I keep coming back to “Learning Your Locals” because the more bird sounds you can identify from the neighborhood, including robins, jays, cardinals, finches, and woodpeckers, the easier it will be for your ear (and brain) to recognize when you hear something different. Let’s break down an example. You’re sitting in your backyard or local park enjoying the dawn chorus. It’s a semi-urban area, so there are doves cooing, finches zip-zabbling, and starlings channeling car alarms and baby babble. This can easily get overwhelming on the ear. But if you’ve honed your skills and memorized the common languages, you will automatically start to filter out the “white noise” and home in on anything new or different. It’s not that you have to ignore the finches, starlings, and doves. Rather, your mind processes them, catalogues them, and then moves them to the background so that the auditory focus can shift to more peculiar noises like the nasally beeps of a Red-breasted Nuthatch or the multi-toned tunes of a Hermit Thrush

To get into that headspace, however, you have to be the best kind of listener. For a little practice session, head outdoors, close your eyes (yes, this really helps), and start organizing sounds. Listen for the tempo and pitch of a birdsong you know—perhaps the fast, repetitive, and clear cheer-up, cheerio of the American Robin. Then, tune out the British wannabes and eavesdrop on something similar but soft such as the peppy song of the Rose-breasted Grosbeak. The bird’s melody is shy and tentative, as if it’s secretly trying to imitate the robin. Or try the tea-kettle, tea-kettle, tea-kettle, tea of the Carolina Wren. It’s fast, loud, and repetitive like the robin, but has shorter phrases and a more distinctive rhythm.
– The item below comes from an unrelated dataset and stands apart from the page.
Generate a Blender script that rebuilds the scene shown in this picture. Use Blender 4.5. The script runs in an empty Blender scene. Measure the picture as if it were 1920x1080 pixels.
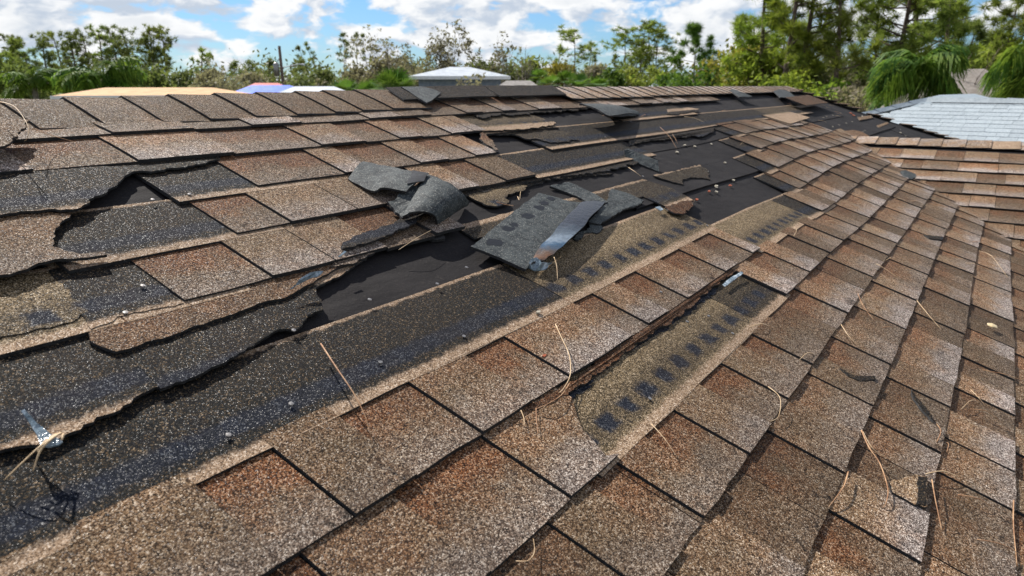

Ultimately, your goal is to build on what you already know and draw comparisons to help you identify new sounds. So the next time you go birding, concentrate on calls and songs performed at a higher or lower pitch than the ones you can identify. See what comes of the experiment—but remember, it will only work if you've already learned the tempo, quality, and length (along with pitch and repetition patterns) of your local feathered friends. When you hear the Black-capped Chickadee asking for a cheeseburger, check it off your mental list and move on. There could be a more mysterious species singing about food out there.